### Information shown
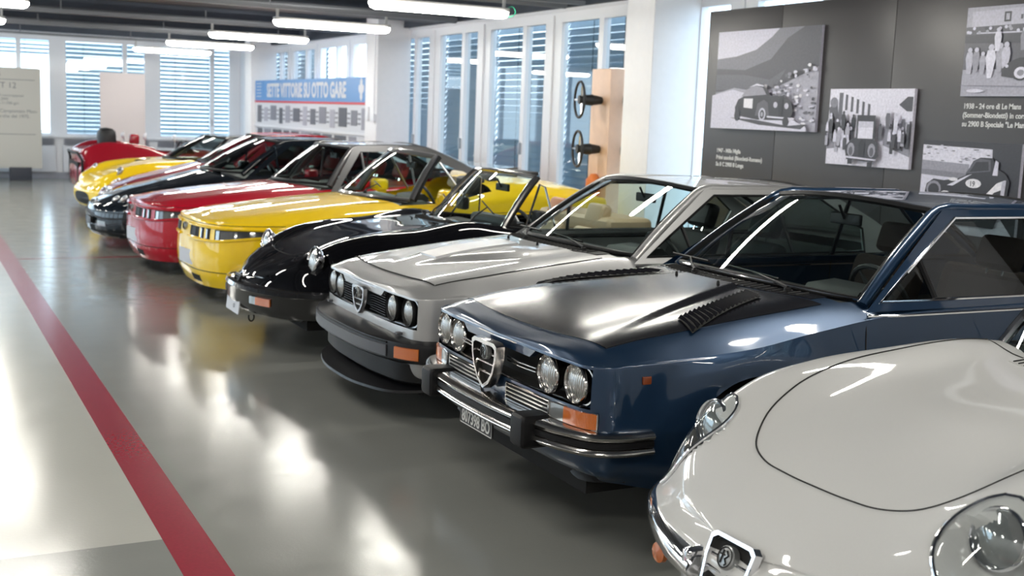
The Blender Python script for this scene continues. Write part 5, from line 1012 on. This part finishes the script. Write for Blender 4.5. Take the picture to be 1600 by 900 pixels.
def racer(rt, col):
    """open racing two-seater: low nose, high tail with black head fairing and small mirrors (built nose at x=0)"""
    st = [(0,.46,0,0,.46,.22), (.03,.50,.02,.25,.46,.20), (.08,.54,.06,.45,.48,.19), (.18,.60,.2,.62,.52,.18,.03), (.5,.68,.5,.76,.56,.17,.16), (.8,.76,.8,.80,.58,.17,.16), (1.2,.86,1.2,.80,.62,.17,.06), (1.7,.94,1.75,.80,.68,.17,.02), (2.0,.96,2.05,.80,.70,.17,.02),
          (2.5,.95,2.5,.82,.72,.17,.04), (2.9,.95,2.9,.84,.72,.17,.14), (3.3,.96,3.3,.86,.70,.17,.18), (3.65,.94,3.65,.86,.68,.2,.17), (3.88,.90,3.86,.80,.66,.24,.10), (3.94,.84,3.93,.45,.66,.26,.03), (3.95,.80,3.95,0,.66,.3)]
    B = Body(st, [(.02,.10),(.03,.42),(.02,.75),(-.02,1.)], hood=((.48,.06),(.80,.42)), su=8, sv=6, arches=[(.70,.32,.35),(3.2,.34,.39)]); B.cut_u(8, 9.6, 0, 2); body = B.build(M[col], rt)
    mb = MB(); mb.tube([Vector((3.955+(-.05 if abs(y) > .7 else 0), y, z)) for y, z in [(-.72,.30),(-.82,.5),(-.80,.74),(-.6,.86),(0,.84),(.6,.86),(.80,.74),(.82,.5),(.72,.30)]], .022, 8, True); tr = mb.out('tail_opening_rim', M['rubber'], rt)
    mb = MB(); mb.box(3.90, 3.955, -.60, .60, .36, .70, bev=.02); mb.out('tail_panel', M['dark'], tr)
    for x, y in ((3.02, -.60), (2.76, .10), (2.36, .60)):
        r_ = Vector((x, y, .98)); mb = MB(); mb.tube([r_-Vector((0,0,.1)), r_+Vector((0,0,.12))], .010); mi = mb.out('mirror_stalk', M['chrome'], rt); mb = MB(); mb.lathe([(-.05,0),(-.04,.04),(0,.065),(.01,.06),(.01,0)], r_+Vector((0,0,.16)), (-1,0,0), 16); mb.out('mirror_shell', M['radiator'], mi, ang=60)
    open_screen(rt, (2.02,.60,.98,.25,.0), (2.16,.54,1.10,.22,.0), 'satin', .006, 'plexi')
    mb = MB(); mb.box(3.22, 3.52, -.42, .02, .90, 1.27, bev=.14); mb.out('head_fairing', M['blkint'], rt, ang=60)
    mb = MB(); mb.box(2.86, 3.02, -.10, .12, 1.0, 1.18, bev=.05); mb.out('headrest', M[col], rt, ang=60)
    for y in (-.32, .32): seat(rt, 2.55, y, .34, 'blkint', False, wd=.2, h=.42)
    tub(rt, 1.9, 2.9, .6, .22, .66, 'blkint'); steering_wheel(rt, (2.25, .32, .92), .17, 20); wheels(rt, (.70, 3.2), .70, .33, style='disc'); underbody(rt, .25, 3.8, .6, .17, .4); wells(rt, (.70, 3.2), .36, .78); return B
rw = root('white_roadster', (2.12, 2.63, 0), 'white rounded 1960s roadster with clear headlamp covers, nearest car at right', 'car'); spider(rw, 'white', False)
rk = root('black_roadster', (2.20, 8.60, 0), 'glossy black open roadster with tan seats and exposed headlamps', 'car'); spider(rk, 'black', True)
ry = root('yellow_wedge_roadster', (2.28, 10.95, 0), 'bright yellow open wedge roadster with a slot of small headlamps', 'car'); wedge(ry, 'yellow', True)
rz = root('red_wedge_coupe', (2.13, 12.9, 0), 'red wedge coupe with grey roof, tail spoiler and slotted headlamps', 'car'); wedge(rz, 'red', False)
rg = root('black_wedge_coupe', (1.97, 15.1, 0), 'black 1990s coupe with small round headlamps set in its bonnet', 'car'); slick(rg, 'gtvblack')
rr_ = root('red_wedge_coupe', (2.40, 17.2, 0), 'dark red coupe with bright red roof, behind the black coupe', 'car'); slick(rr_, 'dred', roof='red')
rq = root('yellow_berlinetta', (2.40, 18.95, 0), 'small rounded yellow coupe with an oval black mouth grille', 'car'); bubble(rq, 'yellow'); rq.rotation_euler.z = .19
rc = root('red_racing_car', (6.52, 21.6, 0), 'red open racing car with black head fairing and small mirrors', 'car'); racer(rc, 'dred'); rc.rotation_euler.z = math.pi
######
→ Task directions:
Omit every picture while copying the listing above exactly.

→ Finished exercise:
The Blender Python script for this scene continues. Write part 5, from line 1012 on. This part finishes the script. Write for Blender 4.5. Take the picture to be 1600 by 900 pixels.
def racer(rt, col):
    """open racing two-seater: low nose, high tail with black head fairing and small mirrors (built nose at x=0)"""
    st = [(0,.46,0,0,.46,.22), (.03,.50,.02,.25,.46,.20), (.08,.54,.06,.45,.48,.19), (.18,.60,.2,.62,.52,.18,.03), (.5,.68,.5,.76,.56,.17,.16), (.8,.76,.8,.80,.58,.17,.16), (1.2,.86,1.2,.80,.62,.17,.06), (1.7,.94,1.75,.80,.68,.17,.02), (2.0,.96,2.05,.80,.70,.17,.02),
          (2.5,.95,2.5,.82,.72,.17,.04), (2.9,.95,2.9,.84,.72,.17,.14), (3.3,.96,3.3,.86,.70,.17,.18), (3.65,.94,3.65,.86,.68,.2,.17), (3.88,.90,3.86,.80,.66,.24,.10), (3.94,.84,3.93,.45,.66,.26,.03), (3.95,.80,3.95,0,.66,.3)]
    B = Body(st, [(.02,.10),(.03,.42),(.02,.75),(-.02,1.)], hood=((.48,.06),(.80,.42)), su=8, sv=6, arches=[(.70,.32,.35),(3.2,.34,.39)]); B.cut_u(8, 9.6, 0, 2); body = B.build(M[col], rt)
    mb = MB(); mb.tube([Vector((3.955+(-.05 if abs(y) > .7 else 0), y, z)) for y, z in [(-.72,.30),(-.82,.5),(-.80,.74),(-.6,.86),(0,.84),(.6,.86),(.80,.74),(.82,.5),(.72,.30)]], .022, 8, True); tr = mb.out('tail_opening_rim', M['rubber'], rt)
    mb = MB(); mb.box(3.90, 3.955, -.60, .60, .36, .70, bev=.02); mb.out('tail_panel', M['dark'], tr)
    for x, y in ((3.02, -.60), (2.76, .10), (2.36, .60)):
        r_ = Vector((x, y, .98)); mb = MB(); mb.tube([r_-Vector((0,0,.1)), r_+Vector((0,0,.12))], .010); mi = mb.out('mirror_stalk', M['chrome'], rt); mb = MB(); mb.lathe([(-.05,0),(-.04,.04),(0,.065),(.01,.06),(.01,0)], r_+Vector((0,0,.16)), (-1,0,0), 16); mb.out('mirror_shell', M['radiator'], mi, ang=60)
    open_screen(rt, (2.02,.60,.98,.25,.0), (2.16,.54,1.10,.22,.0), 'satin', .006, 'plexi')
    mb = MB(); mb.box(3.22, 3.52, -.42, .02, .90, 1.27, bev=.14); mb.out('head_fairing', M['blkint'], rt, ang=60)
    mb = MB(); mb.box(2.86, 3.02, -.10, .12, 1.0, 1.18, bev=.05); mb.out('headrest', M[col], rt, ang=60)
    for y in (-.32, .32): seat(rt, 2.55, y, .34, 'blkint', False, wd=.2, h=.42)
    tub(rt, 1.9, 2.9, .6, .22, .66, 'blkint'); steering_wheel(rt, (2.25, .32, .92), .17, 20); wheels(rt, (.70, 3.2), .70, .33, style='disc'); underbody(rt, .25, 3.8, .6, .17, .4); wells(rt, (.70, 3.2), .36, .78); return B
rw = root('white_roadster', (2.12, 2.63, 0), 'white rounded 1960s roadster with clear headlamp covers, nearest car at right', 'car'); spider(rw, 'white', False)
rk = root('black_roadster', (2.20, 8.60, 0), 'glossy black open roadster with tan seats and exposed headlamps', 'car'); spider(rk, 'black', True)
ry = root('yellow_wedge_roadster', (2.28, 10.95, 0), 'bright yellow open wedge roadster with a slot of small headlamps', 'car'); wedge(ry, 'yellow', True)
rz = root('red_wedge_coupe', (2.13, 12.9, 0), 'red wedge coupe with grey roof, tail spoiler and slotted headlamps', 'car'); wedge(rz, 'red', False)
rg = root('black_wedge_coupe', (1.97, 15.1, 0), 'black 1990s coupe with small round headlamps set in its bonnet', 'car'); slick(rg, 'gtvblack')
rr_ = root('red_wedge_coupe', (2.40, 17.2, 0), 'dark red coupe with bright red roof, behind the black coupe', 'car'); slick(rr_, 'dred', roof='red')
rq = root('yellow_berlinetta', (2.40, 18.95, 0), 'small rounded yellow coupe with an oval black mouth grille', 'car'); bubble(rq, 'yellow'); rq.rotation_euler.z = .19
rc = root('red_racing_car', (6.52, 21.6, 0), 'red open racing car with black head fairing and small mirrors', 'car'); racer(rc, 'dred'); rc.rotation_euler.z = math.pi